Information supplied:
+-------+

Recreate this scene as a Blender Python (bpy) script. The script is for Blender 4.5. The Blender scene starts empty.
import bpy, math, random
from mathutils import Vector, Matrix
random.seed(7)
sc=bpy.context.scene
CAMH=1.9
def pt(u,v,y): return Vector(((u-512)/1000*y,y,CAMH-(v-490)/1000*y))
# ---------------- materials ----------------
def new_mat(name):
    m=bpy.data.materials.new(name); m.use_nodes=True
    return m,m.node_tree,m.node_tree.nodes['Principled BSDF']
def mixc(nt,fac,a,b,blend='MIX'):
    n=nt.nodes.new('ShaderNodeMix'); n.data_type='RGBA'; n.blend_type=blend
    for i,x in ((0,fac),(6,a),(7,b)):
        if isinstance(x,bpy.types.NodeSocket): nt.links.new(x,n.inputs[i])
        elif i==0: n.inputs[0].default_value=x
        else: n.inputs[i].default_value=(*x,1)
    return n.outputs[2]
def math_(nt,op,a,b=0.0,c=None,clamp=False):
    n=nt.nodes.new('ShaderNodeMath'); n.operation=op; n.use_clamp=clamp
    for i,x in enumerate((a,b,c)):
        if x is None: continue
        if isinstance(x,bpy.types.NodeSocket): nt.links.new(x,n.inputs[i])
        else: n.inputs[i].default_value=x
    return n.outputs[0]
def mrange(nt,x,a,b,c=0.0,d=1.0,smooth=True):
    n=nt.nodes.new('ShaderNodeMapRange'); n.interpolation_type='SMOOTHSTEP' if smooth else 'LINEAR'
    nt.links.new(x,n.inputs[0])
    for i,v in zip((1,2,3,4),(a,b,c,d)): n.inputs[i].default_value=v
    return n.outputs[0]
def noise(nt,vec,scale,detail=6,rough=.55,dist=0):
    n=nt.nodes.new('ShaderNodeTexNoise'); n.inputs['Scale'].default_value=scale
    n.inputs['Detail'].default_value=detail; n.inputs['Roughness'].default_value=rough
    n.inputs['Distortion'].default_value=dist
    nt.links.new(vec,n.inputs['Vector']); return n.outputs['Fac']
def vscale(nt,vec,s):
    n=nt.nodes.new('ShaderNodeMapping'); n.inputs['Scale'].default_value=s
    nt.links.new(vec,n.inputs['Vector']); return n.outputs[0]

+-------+

Recopy all the lines exactly as they appear.

Recreate this scene as a Blender Python (bpy) script. The script is for Blender 4.5. The Blender scene starts empty.
import bpy, math, random
from mathutils import Vector, Matrix
random.seed(7)
sc=bpy.context.scene
CAMH=1.9
def pt(u,v,y): return Vector(((u-512)/1000*y,y,CAMH-(v-490)/1000*y))
# ---------------- materials ----------------
def new_mat(name):
    m=bpy.data.materials.new(name); m.use_nodes=True
    return m,m.node_tree,m.node_tree.nodes['Principled BSDF']
def mixc(nt,fac,a,b,blend='MIX'):
    n=nt.nodes.new('ShaderNodeMix'); n.data_type='RGBA'; n.blend_type=blend
    for i,x in ((0,fac),(6,a),(7,b)):
        if isinstance(x,bpy.types.NodeSocket): nt.links.new(x,n.inputs[i])
        elif i==0: n.inputs[0].default_value=x
        else: n.inputs[i].default_value=(*x,1)
    return n.outputs[2]
def math_(nt,op,a,b=0.0,c=None,clamp=False):
    n=nt.nodes.new('ShaderNodeMath'); n.operation=op; n.use_clamp=clamp
    for i,x in enumerate((a,b,c)):
        if x is None: continue
        if isinstance(x,bpy.types.NodeSocket): nt.links.new(x,n.inputs[i])
        else: n.inputs[i].default_value=x
    return n.outputs[0]
def mrange(nt,x,a,b,c=0.0,d=1.0,smooth=True):
    n=nt.nodes.new('ShaderNodeMapRange'); n.interpolation_type='SMOOTHSTEP' if smooth else 'LINEAR'
    nt.links.new(x,n.inputs[0])
    for i,v in zip((1,2,3,4),(a,b,c,d)): n.inputs[i].default_value=v
    return n.outputs[0]
def noise(nt,vec,scale,detail=6,rough=.55,dist=0):
    n=nt.nodes.new('ShaderNodeTexNoise'); n.inputs['Scale'].default_value=scale
    n.inputs['Detail'].default_value=detail; n.inputs['Roughness'].default_value=rough
    n.inputs['Distortion'].default_value=dist
    nt.links.new(vec,n.inputs['Vector']); return n.outputs['Fac']
def vscale(nt,vec,s):
    n=nt.nodes.new('ShaderNodeMapping'); n.inputs['Scale'].default_value=s
    nt.links.new(vec,n.inputs['Vector']); return n.outputs[0]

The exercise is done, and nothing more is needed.